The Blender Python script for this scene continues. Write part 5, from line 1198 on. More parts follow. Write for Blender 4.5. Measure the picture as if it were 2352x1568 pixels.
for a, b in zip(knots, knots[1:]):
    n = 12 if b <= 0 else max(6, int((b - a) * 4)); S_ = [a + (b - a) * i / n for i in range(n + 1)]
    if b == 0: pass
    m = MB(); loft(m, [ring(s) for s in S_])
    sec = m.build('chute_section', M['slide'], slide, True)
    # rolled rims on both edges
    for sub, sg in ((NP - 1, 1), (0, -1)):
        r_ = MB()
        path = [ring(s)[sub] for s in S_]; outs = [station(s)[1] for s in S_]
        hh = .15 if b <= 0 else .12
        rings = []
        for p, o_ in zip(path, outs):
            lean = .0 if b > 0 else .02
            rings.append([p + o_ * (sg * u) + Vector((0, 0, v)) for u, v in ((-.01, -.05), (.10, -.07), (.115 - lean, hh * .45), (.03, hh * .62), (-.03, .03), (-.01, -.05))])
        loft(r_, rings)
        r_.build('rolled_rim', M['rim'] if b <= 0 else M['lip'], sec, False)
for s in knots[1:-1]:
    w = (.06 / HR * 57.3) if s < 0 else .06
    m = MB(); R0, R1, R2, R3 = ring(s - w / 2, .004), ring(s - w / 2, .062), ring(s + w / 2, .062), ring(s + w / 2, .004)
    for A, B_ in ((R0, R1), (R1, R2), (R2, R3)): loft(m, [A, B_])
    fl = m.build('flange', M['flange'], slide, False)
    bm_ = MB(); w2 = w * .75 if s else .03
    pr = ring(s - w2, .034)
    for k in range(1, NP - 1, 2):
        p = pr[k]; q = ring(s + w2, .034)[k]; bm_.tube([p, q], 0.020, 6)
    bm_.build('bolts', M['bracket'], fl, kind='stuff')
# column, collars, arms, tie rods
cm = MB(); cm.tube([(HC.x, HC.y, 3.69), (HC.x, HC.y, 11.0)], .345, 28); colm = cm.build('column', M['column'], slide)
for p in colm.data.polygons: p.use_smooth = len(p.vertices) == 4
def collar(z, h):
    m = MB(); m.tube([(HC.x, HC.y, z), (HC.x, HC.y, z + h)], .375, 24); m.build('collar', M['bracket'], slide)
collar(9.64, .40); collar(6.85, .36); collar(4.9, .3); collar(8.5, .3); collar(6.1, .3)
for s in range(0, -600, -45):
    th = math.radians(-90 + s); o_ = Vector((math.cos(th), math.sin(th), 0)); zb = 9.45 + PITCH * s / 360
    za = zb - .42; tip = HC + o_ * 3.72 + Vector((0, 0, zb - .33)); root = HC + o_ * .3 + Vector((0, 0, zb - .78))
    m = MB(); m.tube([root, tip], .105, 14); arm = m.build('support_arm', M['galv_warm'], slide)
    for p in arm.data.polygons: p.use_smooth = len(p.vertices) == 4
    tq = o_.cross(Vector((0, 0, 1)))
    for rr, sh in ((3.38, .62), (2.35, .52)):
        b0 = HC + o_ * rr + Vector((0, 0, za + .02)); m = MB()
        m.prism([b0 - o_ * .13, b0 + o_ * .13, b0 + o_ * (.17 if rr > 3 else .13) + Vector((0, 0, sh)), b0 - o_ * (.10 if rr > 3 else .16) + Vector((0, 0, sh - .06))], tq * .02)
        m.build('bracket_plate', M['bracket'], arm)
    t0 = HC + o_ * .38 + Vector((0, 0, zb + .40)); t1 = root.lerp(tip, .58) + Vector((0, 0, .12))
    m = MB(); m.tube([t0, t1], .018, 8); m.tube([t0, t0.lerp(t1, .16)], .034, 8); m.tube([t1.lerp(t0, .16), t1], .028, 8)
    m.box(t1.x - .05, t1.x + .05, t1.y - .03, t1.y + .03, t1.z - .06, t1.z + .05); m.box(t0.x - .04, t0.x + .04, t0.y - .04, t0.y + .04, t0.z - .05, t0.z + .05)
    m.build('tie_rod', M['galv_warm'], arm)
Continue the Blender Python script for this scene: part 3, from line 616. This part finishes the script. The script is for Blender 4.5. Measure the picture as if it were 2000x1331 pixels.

# # #

■ What you are asked to do ■
Recopy the entries above exactly, with every line included.

■ Reply to the exercise ■
The Blender Python script for this scene continues. Write part 5, from line 1198 on. More parts follow. Write for Blender 4.5. Measure the picture as if it were 2352x1568 pixels.
for a, b in zip(knots, knots[1:]):
    n = 12 if b <= 0 else max(6, int((b - a) * 4)); S_ = [a + (b - a) * i / n for i in range(n + 1)]
    if b == 0: pass
    m = MB(); loft(m, [ring(s) for s in S_])
    sec = m.build('chute_section', M['slide'], slide, True)
    # rolled rims on both edges
    for sub, sg in ((NP - 1, 1), (0, -1)):
        r_ = MB()
        path = [ring(s)[sub] for s in S_]; outs = [station(s)[1] for s in S_]
        hh = .15 if b <= 0 else .12
        rings = []
        for p, o_ in zip(path, outs):
            lean = .0 if b > 0 else .02
            rings.append([p + o_ * (sg * u) + Vector((0, 0, v)) for u, v in ((-.01, -.05), (.10, -.07), (.115 - lean, hh * .45), (.03, hh * .62), (-.03, .03), (-.01, -.05))])
        loft(r_, rings)
        r_.build('rolled_rim', M['rim'] if b <= 0 else M['lip'], sec, False)
for s in knots[1:-1]:
    w = (.06 / HR * 57.3) if s < 0 else .06
    m = MB(); R0, R1, R2, R3 = ring(s - w / 2, .004), ring(s - w / 2, .062), ring(s + w / 2, .062), ring(s + w / 2, .004)
    for A, B_ in ((R0, R1), (R1, R2), (R2, R3)): loft(m, [A, B_])
    fl = m.build('flange', M['flange'], slide, False)
    bm_ = MB(); w2 = w * .75 if s else .03
    pr = ring(s - w2, .034)
    for k in range(1, NP - 1, 2):
        p = pr[k]; q = ring(s + w2, .034)[k]; bm_.tube([p, q], 0.020, 6)
    bm_.build('bolts', M['bracket'], fl, kind='stuff')
# column, collars, arms, tie rods
cm = MB(); cm.tube([(HC.x, HC.y, 3.69), (HC.x, HC.y, 11.0)], .345, 28); colm = cm.build('column', M['column'], slide)
for p in colm.data.polygons: p.use_smooth = len(p.vertices) == 4
def collar(z, h):
    m = MB(); m.tube([(HC.x, HC.y, z), (HC.x, HC.y, z + h)], .375, 24); m.build('collar', M['bracket'], slide)
collar(9.64, .40); collar(6.85, .36); collar(4.9, .3); collar(8.5, .3); collar(6.1, .3)
for s in range(0, -600, -45):
    th = math.radians(-90 + s); o_ = Vector((math.cos(th), math.sin(th), 0)); zb = 9.45 + PITCH * s / 360
    za = zb - .42; tip = HC + o_ * 3.72 + Vector((0, 0, zb - .33)); root = HC + o_ * .3 + Vector((0, 0, zb - .78))
    m = MB(); m.tube([root, tip], .105, 14); arm = m.build('support_arm', M['galv_warm'], slide)
    for p in arm.data.polygons: p.use_smooth = len(p.vertices) == 4
    tq = o_.cross(Vector((0, 0, 1)))
    for rr, sh in ((3.38, .62), (2.35, .52)):
        b0 = HC + o_ * rr + Vector((0, 0, za + .02)); m = MB()
        m.prism([b0 - o_ * .13, b0 + o_ * .13, b0 + o_ * (.17 if rr > 3 else .13) + Vector((0, 0, sh)), b0 - o_ * (.10 if rr > 3 else .16) + Vector((0, 0, sh - .06))], tq * .02)
        m.build('bracket_plate', M['bracket'], arm)
    t0 = HC + o_ * .38 + Vector((0, 0, zb + .40)); t1 = root.lerp(tip, .58) + Vector((0, 0, .12))
    m = MB(); m.tube([t0, t1], .018, 8); m.tube([t0, t0.lerp(t1, .16)], .034, 8); m.tube([t1.lerp(t0, .16), t1], .028, 8)
    m.box(t1.x - .05, t1.x + .05, t1.y - .03, t1.y + .03, t1.z - .06, t1.z + .05); m.box(t0.x - .04, t0.x + .04, t0.y - .04, t0.y + .04, t0.z - .05, t0.z + .05)
    m.build('tie_rod', M['galv_warm'], arm)
Continue the Blender Python script for this scene: part 3, from line 616. This part finishes the script. The script is for Blender 4.5. Measure the picture as if it were 2000x1331 pixels.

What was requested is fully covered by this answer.